In 1942, he was picked up again and sent to a woodworking factory. When he escapted that time, however, he was caught.
"A Polish girl helped me, but they arrested four women. I was hiding in the small ghetto. I had a hand gun and wanted to join the small underground," he recalled. "A fellow recognized me and called the police. I was taken back to the factory and got a bad beating.
"I was taken to the Germans and they interrogated me. I knew three of the women, but I wouldn't implicate them, so they were set free. I played dumb. They asked me why I escaped. I said I wanted to go home and thought the war was over."
The Germans began to liquidate the small ghetto in 1943. As Abe and Charles were being led behind a building, Abe saw a number of Ukranians in black uniforms with machine guns and thought they were going to be killed.
"I pulled his sleeve and said 'run after me,' but he didn't," the Naples, Fla., resident said. Charles was sent to a concentration camp in Germany where he was eventually rescued by American troops.
Abe was eventually sent to Auschwitz-Birkenau in 1944. That was where he was tattooed with the number.
At Birkenau, 12,000 to 20,000 people died every day. Trainloads of people were brought in boxcars, at least 120 per car, from all over Europe. There was no ventilation, no food and no sanitary facilities. Those who survived the trip were separated by age. Those under 16 and older than 40 were killed with the rest sent to labor camps in the complex.
"The devil himself couldn't have figured out such hell," Abe said. "One and a half million Jewish children died there. For three years, I didn't see a child under 16 or an adult older than 40."
He was put on a work crew building an oil refinery.
"There were 800 people in this camp that was bordered with high-voltage fence and watchtowers with machine guns," he said. "We were only there for half the year when they took us on a death march. The Russians were coming and about a week later they freed Auschwitz."
So, with his friend Ernst Tauber, Abe bolted.
"We were condemned to die until I took the chance. I know we would have died if we had stayed," said Abe, who weighed just 90 pounds by then due to the Germans' 300 calorie a day diet.
Sure to stand out in striped uniforms, wood shoes and shaved heads, the two contained their escape to fields.
"We came to a small house about 15 miles from Auschwitz ... crawled through a window into the barn and dug our way under the hay," Abe said. "We didn't eat or drink for five days. Finally, we decided to knock on the door figuring it was a Polish family.
"The old lady opened the door and invited us in. She had two daughters living with her. Their husbands were in the German army. They were ethnic Germans. They were wonderful people."

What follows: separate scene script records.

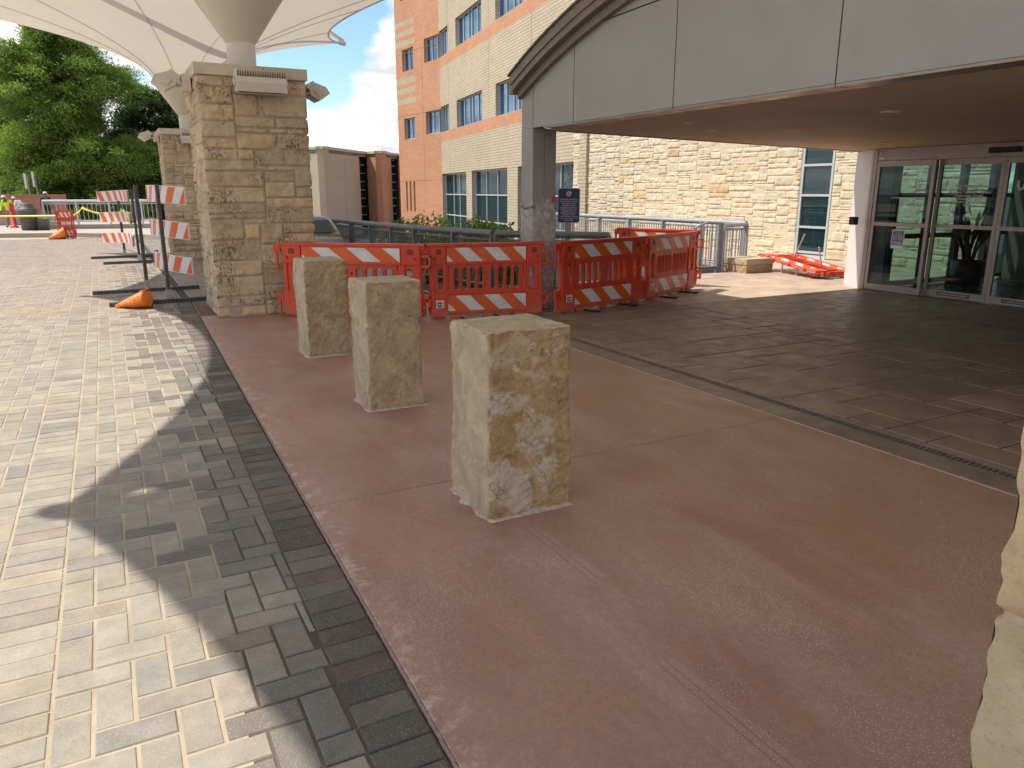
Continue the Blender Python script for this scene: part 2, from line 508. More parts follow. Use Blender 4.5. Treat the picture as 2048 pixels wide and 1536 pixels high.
# dark soldier course beside the red concrete
mb = MB()
y = 0.9
while y < 12.4:
    e = kerb_x(y)
    q = rnd.random()
    b = (0.115, 0.102, 0.084) if q < 0.58 else ((0.150, 0.138, 0.112) if q < 0.86 else (0.120, 0.090, 0.074))
    k = rnd.uniform(0.70, 1.3)
    chamfer_tile(mb, e-0.203, y+0.003, e-0.008, y+g-0.003, rnd.uniform(-0.003, 0.003), tuple(x*k for x in b), 0.005, 0.03, 0.002)
    y += g
mb.build("paver_edging", [M_PAVER], kind="structure")

# sand bed, wide driveway beyond the modelled blocks
mb = MB()
mb.prism([(-60, -20), (X_END-0.16, -20), (X_END-0.16, 2), (kerb_x(12.4)-0.21, 12.4), (0.91, 12.4), (0.91, 30.9), (-60, 30.9)], -3.0, -0.0036)
mb.build("driveway_bed", [M_SAND], kind="structure")
MB().prism([(X_END-0.158, -20), (kerb_x(-3)-0.002, -20), (kerb_x(-3)-0.002, -3), (kerb_x(12.4)-0.002, 12.4), (kerb_x(12.4)-0.208, 12.4), (X_END-0.158, 2)], -3.0, -0.006).build("edging_bed", [M_SAND_D], kind="structure")

# red concrete slabs with tooled joints
mb = MB()
joints = [-12, -3.2, 0.25, 3.71, 7.16, 10.62]
def red_slab(y0, y1):
    a = [(kerb_x(y0+(y1-y0)*k/6)+0.014, y0+(y1-y0)*k/6) for k in range(7)]
    top = [(4.187, y0), (4.187, y1)]
    poly = [top[0], top[1]] + a[::-1]
    n = len(poly)
    c = 0.005
    cxm = sum(p[0] for p in poly)/n; cym = (y0+y1)/2
    ins = [(x + (c if x < cxm else -c), yy + (c if yy < y0+0.01 else (-c if yy > y1-0.01 else 0))) for x, yy in poly]
    vs = [(*p, 0.0) for p in ins] + [(*p, -c) for p in poly] + [(*p, -0.1) for p in poly]
    fs = [tuple(range(n))]
    for a0 in (0, n):
        for k in range(n): fs.append((a0+k, a0+n+k, a0+n+(k+1) % n, a0+(k+1) % n))
    mb.add(vs, fs)
for a, b in zip(joints[:-1], joints[1:]): red_slab(a+0.003, b-0.003)
mb.build("red_pavement", [M_RED], kind="structure")
MB().prism([(kerb_x(-3)-0.001, -12), (4.199, -12), (4.199, 12.0), (kerb_x(12)-0.001, 12.0), (kerb_x(4)-0.001, 4), (kerb_x(-3)-0.001, -3)][::-1], -3.0, -0.009).build("pavement_bed", [pm("red_joint", (0.17, 0.10, 0.075), 0.9, 0.2, 20)], kind="structure")
# mortar smear along the joint beside the pavers
mb = MB()
y = 0.5
while y < 12:
    e = kerb_x(y)
    mb.box((e+0.001, y, -0.02), (e+0.013, y+0.0999, -0.002-0.001*rnd.random()))
    y += 0.1
mb.build("joint_mortar", [pm("joint_mortar", (0.34, 0.24, 0.20), 0.95, 0.2, 30, 0.6, 150)], kind="structure")

# stamped ashlar concrete: irregular flags in grooves
def ashlar(mb, x0, y0, x1, y1, cell, z, base, inside=lambda x, y: True, gap=0.010):
    nx = int(round((x1-x0)/cell)); ny = int(round((y1-y0)/cell))
    cx_ = (x1-x0)/nx; cy_ = (y1-y0)/ny
    used = [[False]*nx for _ in range(ny)]
    sizes = [(3, 2), (2, 3), (2, 2), (2, 1), (1, 2), (3, 1), (1, 1), (4, 2), (3, 3)]
    for j in range(ny):
        for i in range(nx):
            if used[j][i]: continue
            cand = sizes[:]; rnd.shuffle(cand); cand.append((1, 1))
            for (w, h) in cand:
                if i+w <= nx and j+h <= ny and not any(used[j+b][i+a] for a in range(w) for b in range(h)): break
            for a in range(w):
                for b in range(h): used[j+b][i+a] = True
            X0, Y0, X1, Y1 = x0+i*cx_, y0+j*cy_, x0+(i+w)*cx_, y0+(j+h)*cy_
            if not inside((X0+X1)/2, (Y0+Y1)/2): continue
            k = rnd.uniform(0.88, 1.12)
            chamfer_tile(mb, X0+gap*0.75, Y0+gap*0.75, X1-gap*0.75, Y1-gap*0.75, z, tuple(q*k for q in base), 0.007, 0.015, 0.0004)
mb = MB()
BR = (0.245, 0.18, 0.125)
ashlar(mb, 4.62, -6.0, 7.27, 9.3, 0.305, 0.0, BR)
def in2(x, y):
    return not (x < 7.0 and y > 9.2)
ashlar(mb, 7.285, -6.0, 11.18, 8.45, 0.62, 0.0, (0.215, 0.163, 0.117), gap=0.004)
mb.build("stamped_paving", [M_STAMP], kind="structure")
mb = MB()
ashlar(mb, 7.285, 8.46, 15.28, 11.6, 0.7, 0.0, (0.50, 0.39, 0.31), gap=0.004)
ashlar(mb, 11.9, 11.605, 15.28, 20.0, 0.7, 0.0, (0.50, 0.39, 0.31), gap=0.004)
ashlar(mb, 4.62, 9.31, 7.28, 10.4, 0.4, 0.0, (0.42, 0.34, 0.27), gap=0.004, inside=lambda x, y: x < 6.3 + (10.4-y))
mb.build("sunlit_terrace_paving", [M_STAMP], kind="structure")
mb = MB()
ashlar(mb, 1.03, 12.02, 2.6, 31.0, 0.3, 0.0, (0.25, 0.22, 0.18), gap=0.007)
mb.build("walkway_paving", [M_STAMP], kind="structure")
# beds below the flags
mb = MB()
mb.box((4.56, -20, -3.0), (16.0, 9.305, -0.0075))
mb.prism([(4.56, 9.306), (7.3, 9.306), (8.3, 11.6), (16, 11.6), (16, 22), (11.88, 22), (11.88, 11.62), (8.2, 11.62), (6.95, 9.6), (5.6, 11.0), (5.3, 12.6), (4.56, 12.6)], -3.0, -0.0076)
mb.build("paving_bed", [M_GROOVE], kind="structure")
MB().box((0.912, 12.401, -3.0), (2.62, 31.2, -0.008)).build("walkway_bed", [M_GROOVE], kind="structure")
# concrete margin of the trench drain
mb = MB()
for y in range(-12, 12):
    chamfer_tile(mb, 4.203, y+0.002, 4.44, y+0.998, -0.001, (0.23, 0.18, 0.135), 0.003)
    chamfer_tile(mb, 4.545, y+0.002, 4.612, y+0.998, -0.001, (0.25, 0.195, 0.145), 0.003)
mb.build("drain_margin", [M_STAMP], kind="structure")
o_ = MB().box((4.188, -12, -0.05), (4.2025, 12, 0.0015)).build('pale_joint_strip', [pm('pale_joint', (0.50, 0.40, 0.32), 0.9, 0.25, 6)], kind='structure')
MB().box((4.2, -12, -3.0), (4.555, 12.6, -0.03)).build("drain_channel", [M_GROOVE], kind="structure")

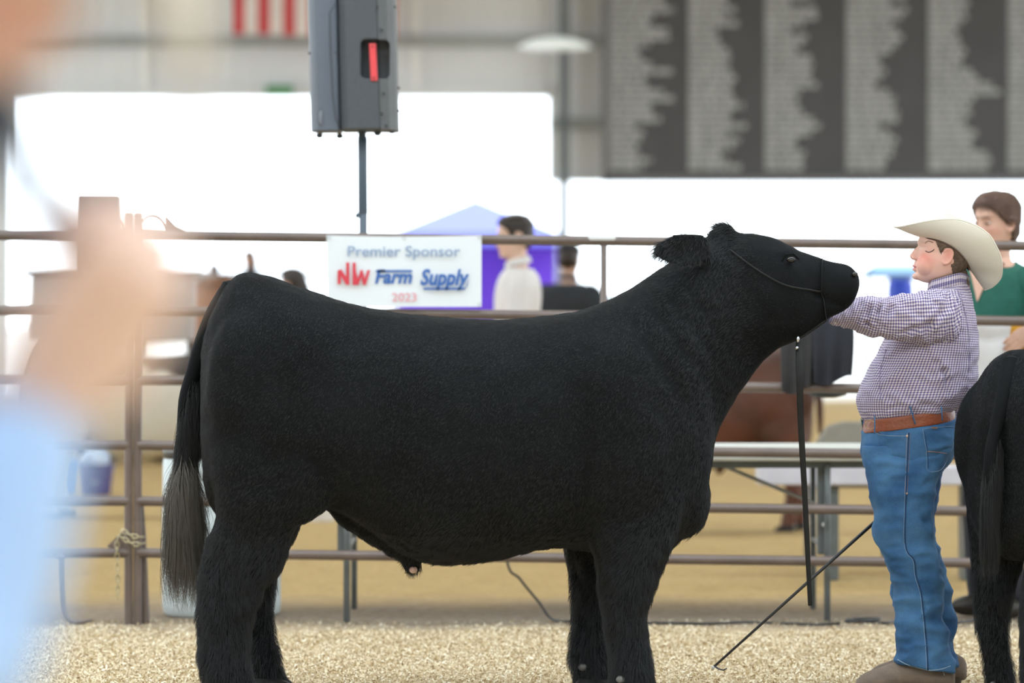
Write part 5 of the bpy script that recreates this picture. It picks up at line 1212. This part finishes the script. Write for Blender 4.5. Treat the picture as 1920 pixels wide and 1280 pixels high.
V = []; F = []; NU = 22
for j in range(NU+1):
    t = j/NU; ang = t*PI/2
    for i in range(NA):
        a = 2*PI*i/NA; c_, s_ = math.cos(a), math.sin(a)
        if t < .62: q = t/.62; rr = 1-.10*q; hh = .120*q
        else: q = (t-.62)/.38; rr = .90*math.cos(q*PI/2)**.75 if q < 1 else 0; hh = .120+.020*math.sin(q*PI/2)
        f_ = c_*.101*rr; s2 = s_*.081*rr*(1-.10*max(0, c_)*min(1, t*1.3))
        dent = -.030*math.exp(-(s2/.018)**2)*max(0, (t-.45)/.55)**.8-.016*math.exp(-((abs(s2)-.052)/.02)**2-((f_-.045)/.03)**2)*min(1, max(0, t-.3)*2)
        V.append(hp(f_, s2, hh+dent+.19*f_*t+.026*s_*s_*(1-min(1, t*1.6))))
for j in range(NU):
    for i in range(NA): F.append((j*NA+i, j*NA+(i+1) % NA, (j+1)*NA+(i+1) % NA, (j+1)*NA+i))
obj('hat_crown', V, F, mhat, broot, ang=180)
V, F = tube([hp(.0985*math.cos(a), .0785*math.sin(a), .026*math.sin(a)**2-.003) for a in np.linspace(0, 2*PI, 49)], .004, 8, cap=False); obj('hat_sweatband', V, F, mband, broot)
V = []; F = []
for k, (uu, e) in enumerate(((.004, 1.012), (.014, 1.006), (.015, .99))):
    for i in range(NA): a = 2*PI*i/NA; V.append(hp(.101*e*math.cos(a), .081*e*math.sin(a), uu+.026*math.sin(a)**2))
for k in range(2):
    for i in range(NA): F.append((k*NA+i, k*NA+(i+1) % NA, (k+1)*NA+(i+1) % NA, (k+1)*NA+i))
obj('hat_band', V, F, mat('cream hat ribbon', (.70, .63, .50), .7, .04), broot)
# show stick
ss = thing('show_stick', 'long black show stick slanting down to the shavings left of the boy', 'stick', W(1338, 1252, 12.95))
A0 = W(1337, 1251, 12.95); A1 = Q(1790, 843, .19)
MB().tube([A0, A0.lerp(A1, .5), A1], [.0042, .0060, .0078], 12).build('shaft', mat('black painted shaft', (.012, .012, .012), .3), ss)
MB().tube([A1.lerp(A0, .05), A1, A1.lerp(A0, -.04)], .0115, 12).build('grip', mat('gold and black grip', (.45, .33, .12), .4, col2=(.02, .02, .02), scale=90), ss)
MB().tube([A0+Vector((.006, 0, .004)), A0+Vector((.018, -.005, -.004)), A0+Vector((.034, -.008, -.008)), A0+Vector((.046, -.01, -.002))], [.0035, .003, .0028, .002], 8).build('hook', mat('dark steel hook', (.05, .05, .055), .35, metal=.5), ss)
MB().ell(A0, (.006, .006, .006)).build('tip', mat('bright tip', (.6, .62, .64), .3, metal=.5), ss)
# ---------------------------------------------------------------- judge close to the lens
JD = 2.5
jw = lambda px, py, dd=0: tuple(W(px, py, JD+dd))
fr_, FM, FH, FV, FF = make_person('person', 'person in light blue with a cream hat speaking into a microphone close to the camera', 'person', (-.52, JD, 0), PI, 1.59, (.80, .56, .46), mbrn, 'short', mat('light blue cotton', (.42, .60, .90), .8, .04, 6), mdark, mshoe,
    voxel=.006, pitch=-.30, cheek=.6, lean=.145, girth=.9, hsize=1.5,
    arms=[([(-.52, JD+.17, 1.28), (-.60, JD+.12, 1.02), (-.52, JD+.16, .85)], 1), ([(-.52, JD-.15, 1.27), jw(-150, 1270, -.12), jw(45, 765, -.03)], 1)],
    handkw=[None, dict(d=(.62, .05, .78), pn=(-.55, .6, .5), curl=(.95, 1.2, .8), side=-1)])
hh = lambda f_, s_, u_: FH @ Vector((-f_, s_, u_))
V = []; F = []
for j in range(11):
    t = j/10
    for i in range(64):
        a = 2*PI*i/64; c_, s_ = math.cos(a), math.sin(a); V.append(hh(c_*(.100+.10*t), s_*(.080+.08*t-.02*t**3), .052+abs(s_)**.6*.10*t**1.3-.10*max(0, c_)**2*t*t))
for j in range(10):
    for i in range(64): F.append((j*64+i, j*64+(i+1) % 64, (j+1)*64+(i+1) % 64, (j+1)*64+i))
mhat2 = mat('pale cream felt', (.88, .84, .72), .85, .03, 5)
o_ = obj('hat_brim', V, F, mhat2, fr_, ang=180); m_ = o_.modifiers.new('s', 'SOLIDIFY'); m_.thickness = .004
V, F, _ = loft([(-.10,.05,.10,.05,.080,0,1,0),(-.097,.10,.097,.10,.077,0,1,0),(-.088,.145,.09,.15,.066,0,1,0),(-.06,.158,.06,.162,.03,0,1,0)], 40, 5); obj('hat_crown', [FH @ v for v in V], F, mhat2, fr_, ang=180)
mc = thing('microphone', 'dark handheld microphone held up close to the camera', 'microphone', W(120, 450, JD-.02))
m0 = W(128, 480, JD-.02); m1 = W(4, 245, JD-.02); ax = (m1-m0).normalized()
MB().tube([m0-ax*.06, m0, m1-ax*.02], [.0105, .0115, .0165], 18).build('handle', mat('slate grey microphone body', (.050, .062, .095), .4, .1), mc)
MB().ell(m1+ax*.008, (.024, .024, .024)).build('grille_ball', mat('dark microphone mesh', (.05, .06, .08), .4, .2, 200, metal=.4), mc)
# ---------------------------------------------------------------- other cattle, each built from the same animal
def other(name, label, x, y, s, rz, cols=None, drop=('coat_hair', 'halter', 'tail_hair', 'tail_switch'), sy=1):
    r = sroot.copy(); C.objects.link(r); r.name = name; r.location = (x, y, 0); r.scale = (s, s, s); r.rotation_euler.z = rz; tag(r, label, 'steer')
    for ch in list(sroot.children):
        if ch.name.split('.')[0] in drop: continue
        c = ch.copy(); C.objects.link(c); c.parent = r
        if cols:
            base = ch.name.split('.')[0]
            if base in cols:
                c.material_slots[0].link = 'OBJECT'; c.material_slots[0].material = cols[base]
    return r
s2 = .82; d2 = 12.25
rx = (sroot.location.x-P3(373, 0).x)
other('steer', 'black steer cut off by the right edge of the picture behind the boy back', (1818-960)*d2/FPX+rx*s2*.80+.120, d2+.75, s2, math.radians(36), drop=('halter', 'tail_switch'))
mb1 = mat('red brown hide', (.085, .026, .012), .6, .4, 3); mb2 = mat('red brown tail', (.07, .02, .01), .6)
d3 = 22.9; s3 = .80
other('steer', 'red brown steer standing beyond the fence behind the hanging lead strap', (1527-960)*d3/FPX-rx*s3, d3, s3, PI, {'body': mb1, 'tail': mb2})
mp_ = bpy.data.materials.new('black and white hide'); mp_.use_nodes = True; N = mp_.node_tree.nodes; L = mp_.node_tree.links
tc = N.new('ShaderNodeTexCoord'); sp_ = N.new('ShaderNodeSeparateXYZ'); L.new(tc.outputs['Object'], sp_.inputs[0]); nz = N.new('ShaderNodeTexNoise'); nz.inputs['Scale'].default_value = 2.2; L.new(tc.outputs['Object'], nz.inputs['Vector'])
ad = N.new('ShaderNodeMath'); ad.operation = 'MULTIPLY_ADD'; ad.inputs[1].default_value = .5; L.new(nz.outputs['Fac'], ad.inputs[0]); L.new(sp_.outputs['Z'], ad.inputs[2])
cr = N.new('ShaderNodeValToRGB'); cr.color_ramp.elements[0].position = .96/1.0; cr.color_ramp.elements[0].color = (.60, .57, .50, 1); cr.color_ramp.elements[1].position = .99; cr.color_ramp.elements[1].color = (.035, .025, .02, 1)
sb = N.new('ShaderNodeMath'); sb.operation = 'MULTIPLY'; sb.inputs[1].default_value = .72; L.new(ad.outputs[0], sb.inputs[0]); L.new(sb.outputs[0], cr.inputs[0]); L.new(cr.outputs[0], N['Principled BSDF'].inputs['Base Color']); N['Principled BSDF'].inputs['Roughness'].default_value = .7
d4 = 24.5
other('steer', 'white steer with a dark back beyond the fence left of the big steer tail', (60-960)*d4/FPX+rx*.82, d4, .82, 0, {'body': mp_, 'tail': mb2})
# ---------------------------------------------------------------- beyond the openings
TD = 80.0
tn = thing('canopy_tent', 'pale purple peaked canopy tent outdoors above the sponsor banner', 'tent', ((862-960)*TD/FPX, TD, 0))
mt = mat('purple canopy fabric', (.15, .165, .60), .7, .04, trans=0); mtd = mat('vivid purple tent wall', (.13, .035, .50), .7, .15, 2)
xa, xb = (738-960)*TD/FPX, (1046-960)*TD/FPX; zA, zE = CAMH+(604-372)*TD/FPX, CAMH+(604-440)*TD/FPX; hw = (xb-xa)/2; xc = (xa+xb)/2
cn = [Vector((xa, TD-hw, zE)), Vector((xb, TD-hw, zE)), Vector((xb, TD+hw, zE)), Vector((xa, TD+hw, zE))]; ap = Vector((xc, TD, zA))
mb = MB(); V = cn+[ap]+[p-Vector((0, 0, .25)) for p in cn]; mb.add(V, [(0, 1, 4), (1, 2, 4), (2, 3, 4), (3, 0, 4), (0, 5, 6, 1), (1, 6, 7, 2), (2, 7, 8, 3), (3, 8, 5, 0)]); mb.build('canopy', mt, tn, smooth=False)
MB().box((xc, TD+hw, (zE)/2), (hw*2, .03, zE)).build('back_wall', mtd, tn, smooth=False)
for p in cn: MB().cyl((p.x, p.y, 0), (p.x, p.y, zE), .04, 8).build('leg', mgalv, tn)
def shed(x0, x1, y, z0, z1, wall, roofm, name, label, cat):
    t = thing(name, label, cat, ((x0+x1)/2, y, 0))
    MB().box(((x0+x1)/2, y, z0/2), (x1-x0, 4, z0)).build('wall', wall, t, smooth=False)
    MB().prism([(x0-.2, y-2.3, z0), (x1+.2, y-2.3, z0), (x1+.2, y-2.3, z0+.10), (x0-.2, y-2.3, z0+.10)], (0, 4.6, 0)).build('roof', roofm, t, smooth=False)
    return t
shd = shed((1138-960)*92/FPX, (1245-960)*92/FPX, 92, CAMH+(604-560)*92/FPX, 0, mat('pale grey shed wall', (.12, .125, .125), .7), mat('green grey roof', (.03, .05, .04), .7), 'shed', 'low pale shed with a green grey roof far outside right of the black shirt', 'shed')
bd = 75
bc = thing('awning', 'pale blue awning far outside between the steer muzzle and the boy face', 'awning', ((1680-960)*bd/FPX, bd, 0))
x0, x1 = (1612-960)*bd/FPX, (1850-960)*bd/FPX; z1 = CAMH+(604-492)*bd/FPX; z0 = CAMH+(604-516)*bd/FPX
MB().prism([(x0, bd-1.5, z0), (x1, bd-1.5, z0), (x1-.3, bd, z1), (x0+.3, bd, z1)], (0, .05, 0)).add([(x0+.3, bd, z1), (x1-.3, bd, z1), (x1, bd+1.5, z0), (x0, bd+1.5, z0)], [(0, 1, 2, 3)]).build('awning_cloth', mat('pale blue awning cloth', (.14, .27, .42), .7, .05), bc, smooth=False)
MB().box(((x0+x1)/2, bd-1.52, z0-.03), (x1-x0, .06, .14)).build('front_beam', mat('slate beam', (.05, .08, .11), .6), bc, smooth=False)
for x in (x0, x1): MB().cyl((x, bd-1.5, 0), (x, bd-1.5, z0), .05, 8).build('leg', msteel, bc)
r_ = 40; tb_ = thing('barrel', 'royal blue barrel on the ground far behind the boy face', 'barrel', ((1688-960)*r_/FPX, r_, 0))
zt_ = CAMH+(604-522)*r_/FPX
MB().lathe(((1688-960)*r_/FPX, r_, 0), [(.14, 0), (.15, .1), (.15, zt_-.1), (.13, zt_)], 24).build('barrel_body', mat('royal blue plastic', (.01, .05, .52), .4), tb_)
# parked livestock trailer wall and its brown gate seen past the tail
gt = thing('trailer', 'grey sided livestock trailer parked beyond the fence behind the chained posts', 'trailer', ((300-960)*34/FPX, 34, 0))
x0, x1 = (60-960)*34/FPX, (362-960)*34/FPX; z1 = CAMH+(604-519)*34/FPX; z0 = CAMH+(604-640)*34/FPX
MB().box(((x0+x1)/2, 35, (z0+z1)/2), (x1-x0, 2, z1-z0)).build('side_wall', mat('light grey aluminium', (.34, .34, .36), .5, .05), gt, smooth=False, bevel=.03)
MB().box(((x0+x1)/2, 35, z1+.03), (x1-x0+.1, 2.1, .06)).build('roof_edge', msteel, gt, smooth=False)
for x in (x0+.6, x0+1.2):
    for y in (34.05, 35.95): MB().cyl((x, y-.1, .33), (x, y+.1, .33), .33, 24).build('wheel', mat('black tyre', (.02, .02, .02), .8), gt)
MB().cyl((x1-.1, 35, 0), (x1-.1, 35, z0), .05, 8).build('jack', msteel, gt)
gb = thing('crate', 'tall brown wooden crate between the grey trailer and the steer rump', 'crate', ((398-960)*31/FPX, 31, 0))
x0, x1 = (369-960)*31/FPX, (440-960)*31/FPX; z1 = CAMH+(604-533)*31/FPX
MB().box(((x0+x1)/2, 31, z1/2), (x1-x0, .4, z1)).build('side_panel', mat('brown plywood', (.30, .15, .09), .75, .12, 5), gb, smooth=False, bevel=.01)
MB().prism([(x0-.02, 30.75, z1), (x1+.02, 30.75, z1), (x1-.05, 30.75, z1+.07), (x0+.12, 30.75, z1+.06)], (0, .5, 0)).build('lid', mat('darker plywood', (.20, .10, .06), .75), gb, smooth=False)
# distant rail beyond the dirt
dd = 52; z_ = CAMH+(604-515)*dd/FPX
dfr = thing('pipe_rail', 'distant dark pipe rail beyond the dirt behind the steer rump', 'rail', ((440-960)*dd/FPX, dd, 0))
MB().cyl(((255-960)*dd/FPX, dd, z_), ((625-960)*dd/FPX, dd, z_), .035, 8).build('rail', msteel, dfr)
for px in (262, 385, 508, 618): MB().cyl(((px-960)*dd/FPX, dd, 0), ((px-960)*dd/FPX, dd, z_), .03, 8).build('post', msteel, dfr)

The women attempted to dye their uniforms, but when that didn't work, they were given some of the husbands' clothing.
"They could have brought the police. But they gave us hot milk, eggs, bread and butter -- food we hadn't seen in a year. They were afraid the neighbors would see us so they told us we had to leave."
The women gave them five loads of bread before they left. The eventually came to another farm where a Polish farmer had returned, taking his land back from Nazi farmers.
"We stayed for three days. The SS came to house and was checking IDs. The farmer had one but I didn't," he continued. He went to the barn to use the restroom and heard two soldiers saying that he had escaped.
Abe went back in where the SS officer asked where he had been. But, the officer never asked for an ID and didn't arrest him.
"It was pure luck. I spoke in Polish only so he didn't know I was Jewish," he said.
The farm was on the front where the fighting was going on and changed hands three times. But, with the Soviets back for good, Price and Tauber secured a pass from a Soviet officer.
Over the next few days they checked out Auschwitz and Birkenau before making it to Krakow.
Tauber remained in Krakow because his home of Prague was still occupied by Germans. Price headed for Kielce, but only remained there three days.